While this initially made me feel somewhat anxious, it's always an opportunity to uncover new things, as simply relying on promo agencies who already pre-select what they send to Weekly5 already creates a bias.

After a successful hunt, I can comfortably present you with a handpicked selection that features melancholic post-punk and shoegaze tunes by Boston innovators True Faith and German newcomers Hyperlilly alongside aggressive songs by HEALTH and ETOCLIT as well as a Marzalla's heavenly hymn.

True Faith – In Vain

Hailing from Boston since their debut EP in 2021, True Faith's sound is at its very core classic post-punk and coldwave. However, their single In Vain is a picture book example of their innovative spirit, with the melancholic piano melody accompanying the driven foundation and juxtaposing Travis Benson’s brash vocals. And when the saxophone starts dancing, In Vain becomes ungodly great.

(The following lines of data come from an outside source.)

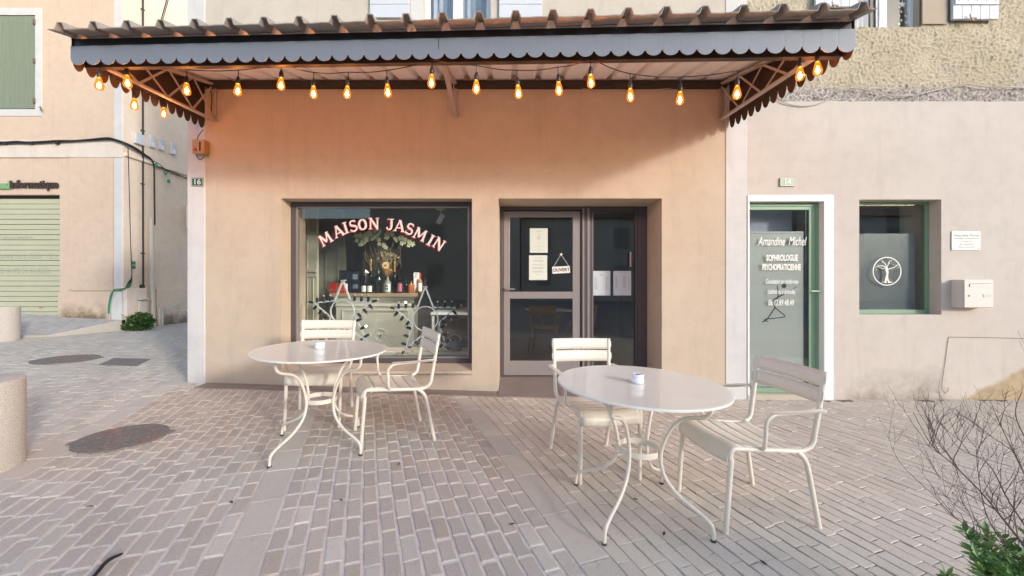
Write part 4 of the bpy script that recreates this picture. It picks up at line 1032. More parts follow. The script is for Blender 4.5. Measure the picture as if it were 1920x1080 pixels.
# cables on the corner building
cb = thing('facade_cable', 'thick black cable bundle running along the cornice and round the corner', 'cable', P(200, 262, LB-.08))
m = MB()
pts = [Vector((-15, LB-.055, 3.98+.05))]+[P(px_, py_, LB-.06) for px_, py_ in ((0,269),(30,267.5),(58,268),(107,265),(140,264.5),(170,262),(200,260.5),(214,262),(228,267))]+[Vector((LX+.07, LB+.05, 4.24)), Vector((LX+.06, 8.75, 4.20)), Vector((LX+.05, 8.95, 4.14)), Vector((LX+.06, 9.08, 4.09)), Vector((LX+.07, 9.14, 3.95)), Vector((LX+.06, 9.16, 3.4)), Vector((LX+.06, 9.17, 2.6))]
for dx_, dz_, r_ in ((0,0,.016),(.0,.022,.010),(.012,-.018,.009),(.02,.01,.008)):
    m.tube(spline([p+Vector((dx_*.5, -dx_, dz_+R.uniform(-.008,.008))) for p in pts], 4), r_, 7)
m.tube(spline([Vector((LX+.06,9.12,3.98)), Vector((LX+.05,9.4,3.98)), Vector((LX+.04,9.7,3.96)), Vector((LX+.05,10.0,3.92)), Vector((LX+.05,10.6,3.9))], 5), .012, 6)
m.tube(spline([Vector((LX+.03,LB+.2,4.2)), Vector((LX+.06,9.0,4.1)), Vector((LX+.05,9.3,4.05)), Vector((LX+.06,9.6,3.92)), Vector((LX+.05,10.4,3.93))], 5), .008, 6)
m.build('bundle', M['cable'], cb, smooth=60)
m = MB()
for px_ in (9, 58, 107): q = P(px_, 268, LB-.07); m.box(q.x-.025, q.x+.025, q.y-.02, q.y+.04, q.z-.03, q.z+.03)
m.build('clip', M['cable'], cb, bevel=.008)
m = MB()
for Y_, z_ in ((9.18, 3.99), (9.43, 3.88), (9.52, 3.70)): m.lathe([(.02,-.04),(.035,-.02),(.03,.03),(.015,.05)], (LX+.08, Y_, z_), 8)
m.build('tape', M['greenplug'], cb, smooth=50)
def alleyX(px_): return None
def AP(px_, py_, off=.03):      # a point on the alley wall seen at this pixel
    Y = -(LX+off)*F/(CX-px_); return Vector((LX+off, Y, CH+(HY-py_)/F*Y))
m = MB(); m.tube([AP(268,-200,.04), AP(268,100,.04), AP(268,270,.04), AP(268.5,536,.04), AP(266,545,.05), AP(266.5,556,.05)], .018, 8); m.box(LX+.002, LX+.07, AP(266,540).y-.03, AP(266,540).y+.03, AP(266,544).z, AP(266,534).z)
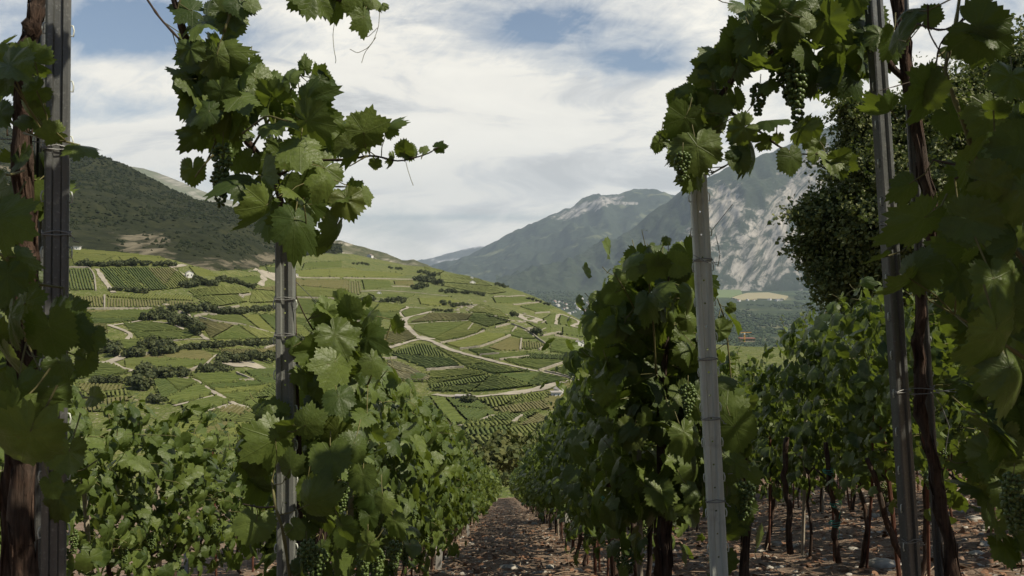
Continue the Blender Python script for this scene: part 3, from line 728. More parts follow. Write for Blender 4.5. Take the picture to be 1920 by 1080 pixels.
walls = [(R_([(500, 497), (600, 482), (700, 452), (722, 437)]), 'pale dry stone wall curving below the bright vineyard by the road fork'),
 (R_([(600, 526), (700, 516), (780, 490), (855, 462)]), 'second pale dry stone wall curving above the olive parcel'),
 (R_([(800, 579), (950, 562)]), 'short straight pale wall above the lower road'),
 (R_([(1000, 635), (1100, 605), (1195, 578)]), 'pale wall climbing right from the lower road'),
 (R_([(780, 422), (850, 405)]), 'short pale wall between green parcels near the striped field'),
 (R_([(862, 405), (940, 432), (1000, 480), (1042, 510), (1002, 532)]), 'winding pale wall beside the boldly striped parcel'),
 (R_([(912, 480), (906, 530)]), 'short upright wall at the left end of the striped parcel'),
 (R_([(1020, 462), (1110, 441)]), 'pale wall near the valley edge right of the bush'), (R_([(980, 346), (1056, 338)]), 'thin pale wall near the skyline of the spur'),
 (R_([(1080, 460), (1200, 482)]), 'low pale wall above the white houses'), (R_([(10, 168), (380, 175)]), 'long level wall below the upper terraces'),
 (R_([(250, 207), (372, 213)]), 'bright short wall under the brown terrace'), (R_([(640, 436), (666, 403)]), 'small steep wall inside the bright vineyard'),
 (R_([(770, 261), (930, 259)]), 'thin wall near the crest of the spur'), (R_([(870, 302), (1000, 291)]), 'thin sloping wall below the crest of the spur'),
 (R_([(1030, 638), (1190, 676)]), 'wall following the road down to the right'), (R_([(80, 388), (200, 384)]), 'wall below the upper left parcel'),
 (R_([(700, 557), (800, 547)]), 'short low wall left of the olive parcel'), (R_([(1015, 395), (1035, 385)]), 'tiny pale wall beside the winding track'), (R_([(1000,440),(1035,425)]), 'tiny slanting wall right of the round bush'),
 (R_([(865, 445), (885, 420)]), 'tiny steep wall left of the round bush'), (R_([(870, 905), (915, 862)]), 'short pale wall in the lowest yellowish parcel'),
 (R_([(430, 634), (620, 618)]), 'faint wall across the dark central parcel'), (R_([(165,576),(280,574)]), 'pale wall above the straw parcel'),
 (L_([(20, 425), (250, 425), (500, 424)]), 'long pale wall below the boldly striped terrace'), (L_([(228, 345), (228, 420)]), 'upright wall between two striped terraces'),
 (L_([(760, 470), (830, 490), (1000, 512), (1190, 566)]), 'curving pale wall through the contour rows'),
 (L_([(1130, 645), (1195, 626), (1290, 618)]), 'pale wall running behind the grey post'), (L_([(970, 782), (1072, 820), (985, 822)]), 'hooked pale wall left of the grey post'),
 (L_([(20, 186), (140, 189), (170, 230), (180, 315)]), 'stone wall edging the dark upper parcel'), (L_([(1300, 243), (1550, 247)]), 'long thin wall right of the grey post, upper'),
 (L_([(1300, 358), (1545, 364)]), 'long thin wall right of the grey post, lower'), (L_([(860, 414), (930, 416), (985, 405)]), 'pale wall under the light diagonal rows'),
 (L_([(730, 466), (800, 452), (860, 456)]), 'rubble wall above the contour rows'), (L_([(985, 345), (1050, 335)]), 'small wall inside the light slope'), (L_([(380, 690), (640, 655)]), 'pale wall along the top of the lens shaped parcel'),
 (L_([(700, 772), (765, 748)]), 'short pale wall by the dark round bushes'), (L_([(1000, 355), (1020, 345), (985, 335)]), 'small hooked wall high in the light slope')]
for pts, lb in walls: strip('stone_wall', pts, 1.0, 'wallstone', 0., None, 1.25, lb, 'wall', 'dry stone walls in the vineyards')

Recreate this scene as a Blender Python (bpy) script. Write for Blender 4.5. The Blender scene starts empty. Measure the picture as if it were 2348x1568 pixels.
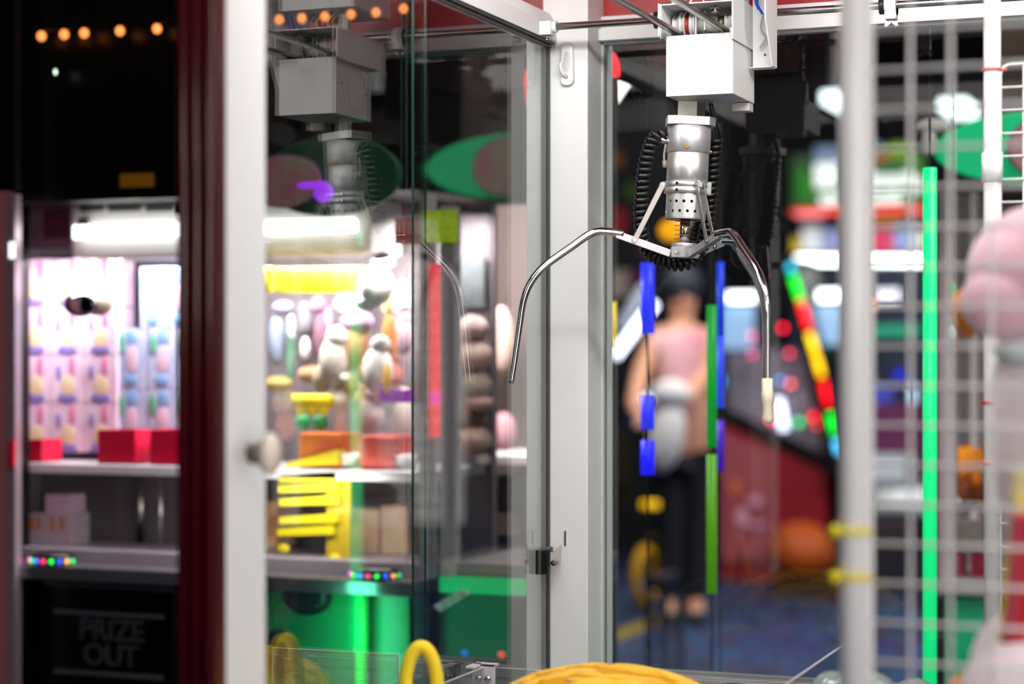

In Vain, by The True Faith
1 track album

Hyperlilly – Yuma

Düsseldorf's Hyperlilly present their debut single with Yuma, a song about lovers drifting apart. Drawing from indie-pop and shoegaze, the track's impenetrable wall of sounds weighs a thousand tons and reaches sky-high. Moritz Mewes' whispering voice barely stands a chance against this towering wave of vastness. Yuma perfectly translates this feeling of being emotionally overwhelmed into sound.

yuma, by hyperlilly
track by hyperlilly


Unlike their previous Weekly5 entry, THESE DAYS, HEALTH's latest release, indeed features the LA trio's signature. HATEFUL awaits with relentless, industrial hammering, reminiscent of Electronic Body Music, carving out the distinct contrast between the violent and aggressive instruments and Jake Duzsik's innocent, almost vulnerable-sounding voice. HATEFUL is angry and unforgiving.

track by HEALTH

ETOCLIT – micdrop

Hip-hop as a valve to deal with the world's fucked-up state: Female crew ETOCLIT's second single micdrop pushes monumental beats, switches between Bernese dialect and Spanish, and drops razor-sharp lines against mansplaining. The livid, angry vibe of micdrop is addictive, the sound pure and no bullshit, ETOCLIT's flow compelling in its seamless alternation between staccato and gushing delivery.

Marzella – T'ecrire

With T'ecrire, the Swiss duo, consisting of Marzia and Ella, resurrects the grand French hymns. Demonstrating an undeniable and simultaneously irresistible vintage vibe, the song features spoken-word verses underpinned by a sacral composition coined by the spikes of choral samples. No doubt, T'ecrire is pop on epochal steroids, mysterious, preaching, and angelic—and ultimately devilishly good.